Group of Seven finance ministers and central bank leaders have convened for talks at the Whistler resort in British Columbia, Canada. The conference appears to mark the end of the prior tactic of appeasing Trump in hopes that his bark is worse than his bite. If a trade war is what the U.S. president wants, the mood of the rest of the world is bring it on. If the rest of the world can present a united front — and that’s far from certain — the United States will have a great deal more to lose from this fight than it possibly could gain.

U.S. Commerce Secretary Ross is off to China for more trade talks, as the world’s two largest economies slip closer to a commercial war.

On today’s data menu are a slew of manufacturing purchasing manager surveys and the U.S. Labor Department’s monthly jobs report.

Euroland’s manufacturing PMI in May was confirmed at the preliminary estimate of 55.5, a 15-month low and down from 60.6 at the end of 2017. A stronger euro and numerous holidays during the month were factors in the drop.

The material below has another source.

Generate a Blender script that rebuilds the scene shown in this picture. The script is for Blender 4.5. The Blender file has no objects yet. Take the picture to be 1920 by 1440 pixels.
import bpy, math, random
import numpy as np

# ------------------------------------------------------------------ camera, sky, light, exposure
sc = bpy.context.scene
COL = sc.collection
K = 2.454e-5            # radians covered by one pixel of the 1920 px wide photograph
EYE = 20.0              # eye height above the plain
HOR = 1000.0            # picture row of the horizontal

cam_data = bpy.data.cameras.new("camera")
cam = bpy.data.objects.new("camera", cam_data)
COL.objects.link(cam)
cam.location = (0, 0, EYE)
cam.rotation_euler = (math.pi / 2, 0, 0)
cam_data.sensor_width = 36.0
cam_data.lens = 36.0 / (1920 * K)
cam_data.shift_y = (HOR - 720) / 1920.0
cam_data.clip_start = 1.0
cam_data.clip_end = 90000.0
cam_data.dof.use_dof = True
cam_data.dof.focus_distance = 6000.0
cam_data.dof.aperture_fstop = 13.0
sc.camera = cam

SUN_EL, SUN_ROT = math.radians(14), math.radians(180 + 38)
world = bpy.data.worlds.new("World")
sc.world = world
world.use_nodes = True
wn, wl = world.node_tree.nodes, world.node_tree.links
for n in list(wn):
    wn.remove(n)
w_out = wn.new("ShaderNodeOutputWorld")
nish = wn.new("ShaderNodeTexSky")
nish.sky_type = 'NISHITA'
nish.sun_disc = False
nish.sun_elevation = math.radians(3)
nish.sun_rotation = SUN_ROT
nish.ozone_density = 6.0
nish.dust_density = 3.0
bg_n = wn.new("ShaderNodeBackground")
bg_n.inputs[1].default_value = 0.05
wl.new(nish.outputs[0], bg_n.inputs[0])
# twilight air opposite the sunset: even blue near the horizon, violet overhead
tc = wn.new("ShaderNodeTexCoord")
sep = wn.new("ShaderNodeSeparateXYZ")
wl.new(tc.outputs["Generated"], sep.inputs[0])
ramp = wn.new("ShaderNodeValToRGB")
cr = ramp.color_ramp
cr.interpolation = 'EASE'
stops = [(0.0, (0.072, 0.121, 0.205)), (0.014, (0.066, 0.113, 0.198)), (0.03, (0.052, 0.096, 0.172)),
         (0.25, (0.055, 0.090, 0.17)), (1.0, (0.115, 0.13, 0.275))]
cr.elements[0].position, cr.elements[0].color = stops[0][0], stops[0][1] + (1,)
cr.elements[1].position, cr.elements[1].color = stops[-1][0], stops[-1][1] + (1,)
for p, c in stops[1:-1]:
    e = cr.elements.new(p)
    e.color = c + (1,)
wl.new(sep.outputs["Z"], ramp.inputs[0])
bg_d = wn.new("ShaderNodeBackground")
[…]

Among individual euro-using economies, the PMIs dropped to an 18-month low in Italy, a 15-month low in Germany, a 14-month low in Austria, a 9-month low in Spain and an 8-month low in The Netherlands. Ireland, France and Greece were the only members to experience faster factory growth in May than in April.

The Swiss and Norwegian manufacturing PMIs of 62.4 and 55.8 in May were each lower than April readings but higher than those from March.

Sweden’s manufacturing PMI rose to a 2-month high of 55.8, but Denmark’s index plunged 8.4 points to a 70-month low of 47.5. Readings of 50 separate expansion from contraction on these diffusion indices.

In Eastern Europe, the Czech PMI (56.5) was at a 9-month low. So was Poland’s PMI, which printed at 53.3. Russia’s PMI sank 1.5 points to a 22-month low of 49.8 and was below 50 for the first time since July 2016.

The South African PMI also printed at 48.9 after touching an 11-month high in April of 50.9.

In the two largest Asian markets, Japan’s manufacturing PMI dropped 1.0 to a 7-month low of 52.8, its joint-weakest reading since last October. China’s manufacturing PMI of 51.1 conveyed tepid activity but was at least no lower than the April result.

Thailand’s PMI was also 51.1, its second highest reading since the last month of 2015, and the Filipino and South Korean PMIs of 53.7 and 48.9 represented 5- and 2-month highs. Vietnam’s PMI, 53.9 in May, signified the fastest growth since April 2017, but the Taiwanese PMI of 53.4 was at an 11-month low.

India’s manufacturing PMI dipped to a 2-month low of 51.2 and was accompanied by evidence of accelerating cost inflation.

Turkey’s PMI fell from a 15-month low in April of 48.9 to 46.4 in May, which indicates the fastest contraction of factory activity since at least 2012 there.

There were two manufacturing PMIs reported for Australia. The one compiled by AIG slipped to a 3-month low of 57.5, while that from CBA slumped to a 21-month low of 53.5.

In other reported data overnight, Italy’s GDP growth rate last quarter was confirmed to be 0.3% from the fourth quarter of 2017 and 1.4% compared to a year earlier. Net exports exerted a drag. Czech GDP rose 0.4% versus 4Q17 and 4.4% on year, down from 5.5% between 4Q16 and 4Q17. South Korean GDP rose 1.0% on quarter and 2.8% on year.

Besides U.S. non-farm payroll jobs, the unemployment rate, and average hourly earnings data, U.S. construction spending and new car sales data get reported today.